This dark, feral film invented British ‘kitchen sink’ drama

British cinema was slow to emulate the full grimness of American – or French – film noir, not least because of the maiden aunt sensibilities of our censors. The British new wave – the kitchen-sink, “it’s-grim-up-north” sort of film – is usually thought to start with Room at the Top in 1959: real working-class actors (or people doing effective impersonations of them) talking and behaving like working-class people. But there were precursors of the new wave, and one of the most notable is Hell Drivers.

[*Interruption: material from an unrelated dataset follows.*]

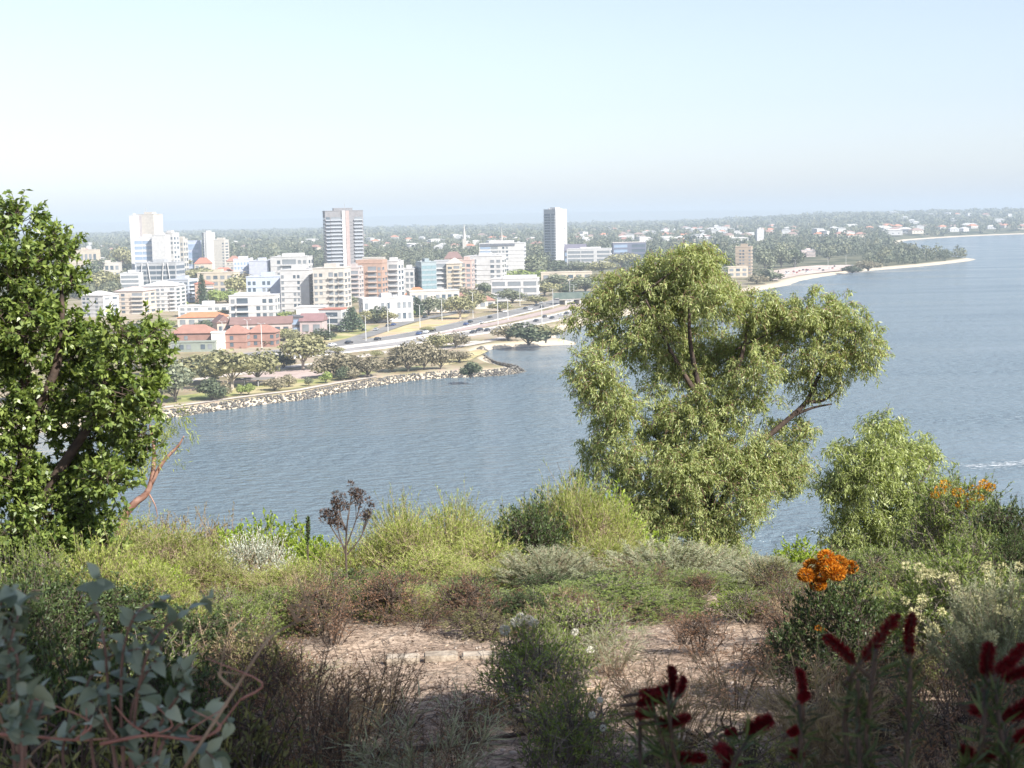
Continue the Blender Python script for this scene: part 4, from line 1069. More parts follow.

Filmed in 1957, Hell Drivers is an examination of men acting in a gang, or as a pack, for whom machismo is the be-all and end-all of a claustrophobic, shallow life. Directed by Cy Endfield, a Hollywood refugee from McCarthysim who went on to make Zulu, it echoes the French masterpiece Le Salaire de la peur (The Wages of Fear), made by Henri-Georges Clouzot in 1953, about tough guys driving lorries in a Mexican oilfield. Hell Drivers, too, is about tough guys driving lorries, albeit this time carting gravel dangerously around the back roads of Buckinghamshire. The film could just as easily be interpreted as an attack on the perceived exploitation of the working class by the forces of capital, or the obsession with money that some who lack it acquire.

An ex-convict, Tom, played by Stanley Baker, turns up at a trucking company seeking work. For his interview he has to drive to a quarry, load up with gravel, and then deliver his cargo to its destination: in the course of the “interview” he learns that the brakes of his 10-ton truck don’t work – and that the man interviewing him lost his own licence for dangerous driving. The firm is not that particular about its staff and anyone who fails to do a dozen 20-mile round trips a day is fired.

Most can manage 13 or 14, but the leader of the pack, Red, played with psychopathic evil by Patrick McGoohan, has done 18. Payment is by results. No sooner has Tom joined than he starts to smell various rats.

Red does more runs than anyone else because he takes a dangerous shortcut across a disused quarry. Tom eventually discovers that Red and Cartley, the manager (William Hartnell, on especially repellent form) have a number of fake employees on the payroll, whose wages they pocket. Red takes against Tom because he does not join in with his gang of all the other drivers.

Then Red swindles him out of some money; the two men fight, and Tom wins. Red is hell bent on revenge. The gang of men (including Sid James, Gordon Jackson, Alfie Bass and Sean Connery: virtually every great character actor of the era is in the cast) exudes a brutish lack of intelligence that suggests an age before Christian civilisation.

Red gains their loyalty and admiration because he drives fastest and earns the most money, and because of his ruthlessness. When he decides to start bullying Tom, the other men are his passive accomplices, because in their system of values they lack both the individual will and the moral weight to question his moronic and vicious behaviour.

Road warriors: a poster for Hell DriversCredit: Alamy

There is one exception: Gino, an Italian prisoner of war who stayed on in England. A devout Roman Catholic, Gino longs to marry the business’s secretary, Lucy (Peggy Cummins).

He befriends Tom and tries to protect him from Red. Gino is played by Herbert Lom, very much against the rather sinister, dodgy foreigner type that Lom perfected in a series of British films in the 1950s and early 1960s. To help Tom become top driver, Gino suggests they swap lorries, but Red duly causes an accident – intended for Tom – that kills Gino instead.

Tom swears revenge, but once Red realises he hasn’t killed Tom, he tries to run him off the road – not just because he had failed earlier, but because he learns that Tom has rumbled their scam. Red does manage to force Tom almost over a cliff, but before he can finish the job, his brakes fail and he (and Cartley, whom he has taken with him) go over the same cliff, and end in a fireball. Hell Drivers is a profoundly feral film; there was nothing like it in British cinema beforehand.

The stunt drivers must have loved it; one trusts the Buckinghamshire natives were given ample warning before their minor roads were filled with these hurtling lorries.

This is a showpiece of 1950s culture, and a film truly to revel in.